Beautiful - though those are hugely bigger. The pillars in the Eagle Nebula are "only" a few tens of light years.

Andy
PhilCo126
Thanks to the latest Hubble refurbishment, the telescope is back in business cool.gif
NASA will hold news briefings at 11 a.m. and noon EDT Wednesday, Sept. 9, to release and discuss the first images from the newly refurbished Hubble Space Telescope. NASA Television and the agency's Web site will provide live coverage of the briefings from NASA Headquarters in Washington.
ustrax
And now even further back in time... smile.gif
http://hubblesite.org/newscenter/archive/releases/2009/31/
djellison
With only two days exposure, rather than two weeks of the previous HDF's.
ugordan
Though to be honest, this shorter exposure shows noticeably higher noise than the last HUDF, but it's still pretty darn impressive.
alan
New image of R136 region in the Large Magellanic Cloud (LMC)

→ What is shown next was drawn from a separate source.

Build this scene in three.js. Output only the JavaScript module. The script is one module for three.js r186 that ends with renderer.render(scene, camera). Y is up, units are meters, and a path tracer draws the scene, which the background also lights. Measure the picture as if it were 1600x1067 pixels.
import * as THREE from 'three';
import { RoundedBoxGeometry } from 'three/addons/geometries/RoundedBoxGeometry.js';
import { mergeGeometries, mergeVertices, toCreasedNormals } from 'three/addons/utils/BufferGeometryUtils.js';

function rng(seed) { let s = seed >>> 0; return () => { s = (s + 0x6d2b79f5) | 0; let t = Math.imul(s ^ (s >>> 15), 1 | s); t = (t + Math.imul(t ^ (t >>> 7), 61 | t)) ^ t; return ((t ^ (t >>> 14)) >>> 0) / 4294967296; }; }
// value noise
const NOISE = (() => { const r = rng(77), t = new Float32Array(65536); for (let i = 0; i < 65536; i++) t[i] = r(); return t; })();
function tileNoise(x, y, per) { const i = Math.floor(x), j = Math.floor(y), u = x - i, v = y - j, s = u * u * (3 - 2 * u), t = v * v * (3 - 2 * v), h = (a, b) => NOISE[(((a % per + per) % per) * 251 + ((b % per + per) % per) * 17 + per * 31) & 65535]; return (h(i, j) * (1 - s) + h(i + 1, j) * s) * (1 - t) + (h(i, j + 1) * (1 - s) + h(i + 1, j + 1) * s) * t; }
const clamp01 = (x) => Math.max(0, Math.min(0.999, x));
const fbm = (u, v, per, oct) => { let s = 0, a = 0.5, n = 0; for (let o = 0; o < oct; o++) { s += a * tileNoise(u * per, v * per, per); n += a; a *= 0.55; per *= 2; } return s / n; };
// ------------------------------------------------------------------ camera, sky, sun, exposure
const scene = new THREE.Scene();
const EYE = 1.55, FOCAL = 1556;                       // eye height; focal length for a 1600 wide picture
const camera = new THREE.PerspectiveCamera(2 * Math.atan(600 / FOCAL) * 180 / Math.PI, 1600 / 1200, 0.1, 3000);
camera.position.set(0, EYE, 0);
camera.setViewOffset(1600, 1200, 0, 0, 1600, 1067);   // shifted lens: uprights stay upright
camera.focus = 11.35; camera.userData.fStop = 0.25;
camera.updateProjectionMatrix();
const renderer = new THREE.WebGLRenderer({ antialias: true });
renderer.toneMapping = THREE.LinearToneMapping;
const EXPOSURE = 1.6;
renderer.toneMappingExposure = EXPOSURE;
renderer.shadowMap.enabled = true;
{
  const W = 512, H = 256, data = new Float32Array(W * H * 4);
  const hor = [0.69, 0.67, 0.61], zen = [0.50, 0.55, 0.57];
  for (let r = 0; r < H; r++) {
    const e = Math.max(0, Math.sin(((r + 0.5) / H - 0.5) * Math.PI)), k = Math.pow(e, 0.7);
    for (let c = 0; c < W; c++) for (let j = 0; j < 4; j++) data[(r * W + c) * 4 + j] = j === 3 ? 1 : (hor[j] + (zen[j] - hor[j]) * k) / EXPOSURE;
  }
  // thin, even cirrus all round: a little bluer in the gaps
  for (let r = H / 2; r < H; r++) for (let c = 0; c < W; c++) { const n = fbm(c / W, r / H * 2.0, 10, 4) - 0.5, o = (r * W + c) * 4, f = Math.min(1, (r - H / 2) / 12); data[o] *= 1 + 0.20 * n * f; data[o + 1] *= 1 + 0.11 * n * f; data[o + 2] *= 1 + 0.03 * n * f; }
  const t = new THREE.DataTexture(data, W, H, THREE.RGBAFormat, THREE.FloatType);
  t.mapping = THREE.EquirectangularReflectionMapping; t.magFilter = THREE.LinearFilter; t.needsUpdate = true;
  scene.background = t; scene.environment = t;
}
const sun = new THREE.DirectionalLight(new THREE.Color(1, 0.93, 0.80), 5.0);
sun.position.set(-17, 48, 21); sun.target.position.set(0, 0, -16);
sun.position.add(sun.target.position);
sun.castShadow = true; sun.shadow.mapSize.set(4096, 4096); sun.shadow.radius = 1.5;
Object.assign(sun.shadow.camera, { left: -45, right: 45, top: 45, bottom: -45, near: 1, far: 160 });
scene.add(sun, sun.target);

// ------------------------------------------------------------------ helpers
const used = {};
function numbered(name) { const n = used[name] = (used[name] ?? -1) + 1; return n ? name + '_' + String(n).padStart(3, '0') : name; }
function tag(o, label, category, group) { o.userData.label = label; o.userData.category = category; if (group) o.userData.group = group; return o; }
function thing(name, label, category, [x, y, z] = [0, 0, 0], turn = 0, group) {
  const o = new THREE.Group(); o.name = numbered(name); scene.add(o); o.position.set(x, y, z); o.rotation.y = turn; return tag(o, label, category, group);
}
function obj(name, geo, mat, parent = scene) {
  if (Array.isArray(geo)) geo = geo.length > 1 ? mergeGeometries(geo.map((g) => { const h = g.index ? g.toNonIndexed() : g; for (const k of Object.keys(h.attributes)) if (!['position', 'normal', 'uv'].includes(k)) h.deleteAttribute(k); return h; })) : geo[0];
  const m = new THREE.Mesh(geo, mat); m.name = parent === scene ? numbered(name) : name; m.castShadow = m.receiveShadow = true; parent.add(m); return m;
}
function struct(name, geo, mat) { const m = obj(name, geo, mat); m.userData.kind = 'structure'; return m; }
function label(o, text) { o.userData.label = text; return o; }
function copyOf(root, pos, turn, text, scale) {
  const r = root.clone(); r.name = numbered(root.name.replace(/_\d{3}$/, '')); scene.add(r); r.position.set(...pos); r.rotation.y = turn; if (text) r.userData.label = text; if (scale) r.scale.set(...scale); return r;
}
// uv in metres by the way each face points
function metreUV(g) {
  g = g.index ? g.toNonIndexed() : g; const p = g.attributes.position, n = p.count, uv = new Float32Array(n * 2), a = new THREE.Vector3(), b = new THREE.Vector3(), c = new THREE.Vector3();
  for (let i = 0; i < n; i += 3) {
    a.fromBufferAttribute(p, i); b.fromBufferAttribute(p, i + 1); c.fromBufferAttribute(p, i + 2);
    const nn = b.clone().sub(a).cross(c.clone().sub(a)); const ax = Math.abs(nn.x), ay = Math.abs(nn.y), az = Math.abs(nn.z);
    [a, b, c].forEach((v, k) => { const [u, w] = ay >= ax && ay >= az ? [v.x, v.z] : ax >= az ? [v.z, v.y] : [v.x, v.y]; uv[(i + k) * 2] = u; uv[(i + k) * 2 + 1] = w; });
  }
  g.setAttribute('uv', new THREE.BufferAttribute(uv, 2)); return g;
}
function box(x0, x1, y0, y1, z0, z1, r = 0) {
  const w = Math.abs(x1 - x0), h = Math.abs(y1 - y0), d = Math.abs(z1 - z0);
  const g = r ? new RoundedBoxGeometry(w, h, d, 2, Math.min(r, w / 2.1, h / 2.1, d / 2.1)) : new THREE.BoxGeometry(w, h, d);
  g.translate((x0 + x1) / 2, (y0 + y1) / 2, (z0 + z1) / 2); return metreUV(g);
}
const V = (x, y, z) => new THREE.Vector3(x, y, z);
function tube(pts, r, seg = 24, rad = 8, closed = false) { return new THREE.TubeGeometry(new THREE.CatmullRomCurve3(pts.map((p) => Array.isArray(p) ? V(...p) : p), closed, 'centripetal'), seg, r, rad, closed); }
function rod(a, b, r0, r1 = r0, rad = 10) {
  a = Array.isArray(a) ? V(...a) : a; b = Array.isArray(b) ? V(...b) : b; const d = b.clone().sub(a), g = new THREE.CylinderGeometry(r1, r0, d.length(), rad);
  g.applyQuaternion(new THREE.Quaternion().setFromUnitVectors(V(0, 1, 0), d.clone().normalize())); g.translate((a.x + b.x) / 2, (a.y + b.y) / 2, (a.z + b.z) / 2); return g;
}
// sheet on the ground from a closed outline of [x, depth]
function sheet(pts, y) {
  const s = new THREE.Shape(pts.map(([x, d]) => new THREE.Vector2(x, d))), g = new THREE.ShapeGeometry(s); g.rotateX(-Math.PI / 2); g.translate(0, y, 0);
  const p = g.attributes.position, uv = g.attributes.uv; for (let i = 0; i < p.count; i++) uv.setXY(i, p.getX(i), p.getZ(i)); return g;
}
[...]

http://hubblesite.org/newscenter/archive/releases/2009/32/
ilbasso
The Washington Post's Joel Aschenbach did an article on the HST earlier this month, entitled "The Wow Factor."

In discussing one image of the Butterfly Nebula, he writes, "It's such a gorgeous image that we will refrain from dwelling on the extreme color enhancement that NASA uses to make these photographs so seductive. "

It is helpful to remember that we are not looking at "real" colors in these images, but they're so beautifully rendered that we want to believe that it's true color!
ugordan
Not exactly a Hubble discovery, but a followup observation:

Hubble Sees Suspected Asteroid Collision
nprev
That's just plain amazing.

I wonder if the "Y" pattern can provide any clues about the putative impact geometry?